- EXERCISE AIM
Reproduce only the top of the records, down to and including the line containing "from mathutils import Vector".

- INPUT ROWS
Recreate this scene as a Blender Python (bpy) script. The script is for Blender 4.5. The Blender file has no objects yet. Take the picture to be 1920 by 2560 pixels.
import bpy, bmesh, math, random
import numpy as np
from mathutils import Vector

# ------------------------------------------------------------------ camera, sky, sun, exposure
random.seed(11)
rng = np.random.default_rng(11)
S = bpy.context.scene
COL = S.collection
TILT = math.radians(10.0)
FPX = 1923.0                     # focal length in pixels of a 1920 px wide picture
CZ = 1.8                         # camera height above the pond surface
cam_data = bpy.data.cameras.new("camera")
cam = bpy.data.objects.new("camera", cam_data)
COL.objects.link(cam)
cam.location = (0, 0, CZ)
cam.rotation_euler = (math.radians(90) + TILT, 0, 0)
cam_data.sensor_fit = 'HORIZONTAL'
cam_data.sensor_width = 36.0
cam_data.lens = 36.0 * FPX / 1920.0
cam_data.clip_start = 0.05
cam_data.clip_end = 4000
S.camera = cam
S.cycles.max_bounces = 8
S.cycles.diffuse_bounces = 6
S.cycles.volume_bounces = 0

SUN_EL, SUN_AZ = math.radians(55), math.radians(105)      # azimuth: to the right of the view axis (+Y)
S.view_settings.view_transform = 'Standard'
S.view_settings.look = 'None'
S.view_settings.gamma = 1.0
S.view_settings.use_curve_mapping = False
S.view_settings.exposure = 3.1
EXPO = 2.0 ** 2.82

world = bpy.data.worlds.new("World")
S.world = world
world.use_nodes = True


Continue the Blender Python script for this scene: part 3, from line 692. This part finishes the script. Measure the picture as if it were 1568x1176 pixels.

- SOLUTION BELOW
Recreate this scene as a Blender Python (bpy) script. The script is for Blender 4.5. The Blender file has no objects yet. Take the picture to be 1920 by 2560 pixels.
import bpy, bmesh, math, random
import numpy as np
from mathutils import Vector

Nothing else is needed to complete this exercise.